Trump Menarik Diri dari Kesepakatan Nuklir

Trump menarik AS keluar dari perjanjian itu pada tahun 2018 dan menerapkan kembali sanksi ekonomi yang berat terhadap Iran. Hal tersebut mendorong Iran membatalkan komitmennya dalam perjanjian itu.

Sejak April 2021 lalu, Iran – dengan bantuan mediasi Uni Eropa – telah kembali terlibat dalam perundingan untuk menghidupkan kembali perjanjian nuklir itu. Perundingan langsung dilakukan bersama Inggris, China, Prancis, Jerman dan Rusia; sementara perundingan tidak langsung dilakukan dengan Amerika Serikat.

Uni Eropa pada 8 Agustus lalu mengajukan apa yang disebut sebagai teks akhir untuk menghidupkan kembali perjanjian itu.

Iran dan Amerika telah mengeluarkan tanggapan atas proposal tersebut.

Amerika Serikat, pada Kamis (1/9) lalu, melabeli tanggapan terbaru Iran itu sebagai hal yang “tidak konstruktif,” dan menambahkan bahwa Washington akan mengeluarkan jawabannya sendiri melalui Uni Eropa.

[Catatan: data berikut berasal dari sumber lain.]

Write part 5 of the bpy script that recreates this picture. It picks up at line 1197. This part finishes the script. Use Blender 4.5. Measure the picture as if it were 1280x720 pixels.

Bahadori-Jahromi mengatakan “perundingan tentang kesepakatan itu terus berlanjut, tetapi pihak lain harus menghentikan tuntutan yang berlebihan.”

4 dari 4 halaman

Menlu Iran: Kesepakatan Nuklir Akan Tercapai Jika AS Realistis

Menteri Luar Negeri Iran Hossein Amir-Abdollahian pada hari Senin mendesak Amerika Serikat untuk menjadi "realistis" untuk membantu mencapai kesepakatan dalam pembicaraan Wina yang bertujuan menghidupkan kembali kesepakatan nuklir 2015, yang secara resmi dikenal sebagai Rencana Aksi Komprehensif Gabungan (JCPOA).

Diplomat Iran mengatakan dalam sebuah tweet bahwa "tuntutan berlebihan" dari Amerika Serikat dapat menyebabkan jeda dalam negosiasi Wina karena Iran "tidak akan pernah menyerah" pada tuntutan tersebut.

Amir-Abdollahian juga menunjukkan bahwa "kesepakatan dapat dicapai jika Amerika Serikat realistis."

Sebelumnya pada hari itu, Juru Bicara Kementerian Luar Negeri Iran Saeed Khatibzadeh mengatakan bahwa Amerika Serikat harus bertanggung jawab atas penundaan pembicaraan di Wina.

Iran menandatangani JCPOA dengan kekuatan dunia pada Juli 2015. Namun, mantan Presiden AS Donald Trump menarik Amerika Serikat keluar dari perjanjian pada Mei 2018 dan menerapkan kembali sanksi sepihak terhadap Teheran, mendorong republik Islam itu untuk mengurangi beberapa komitmen nuklirnya di bawah kesepakatan sebagai pembalasan.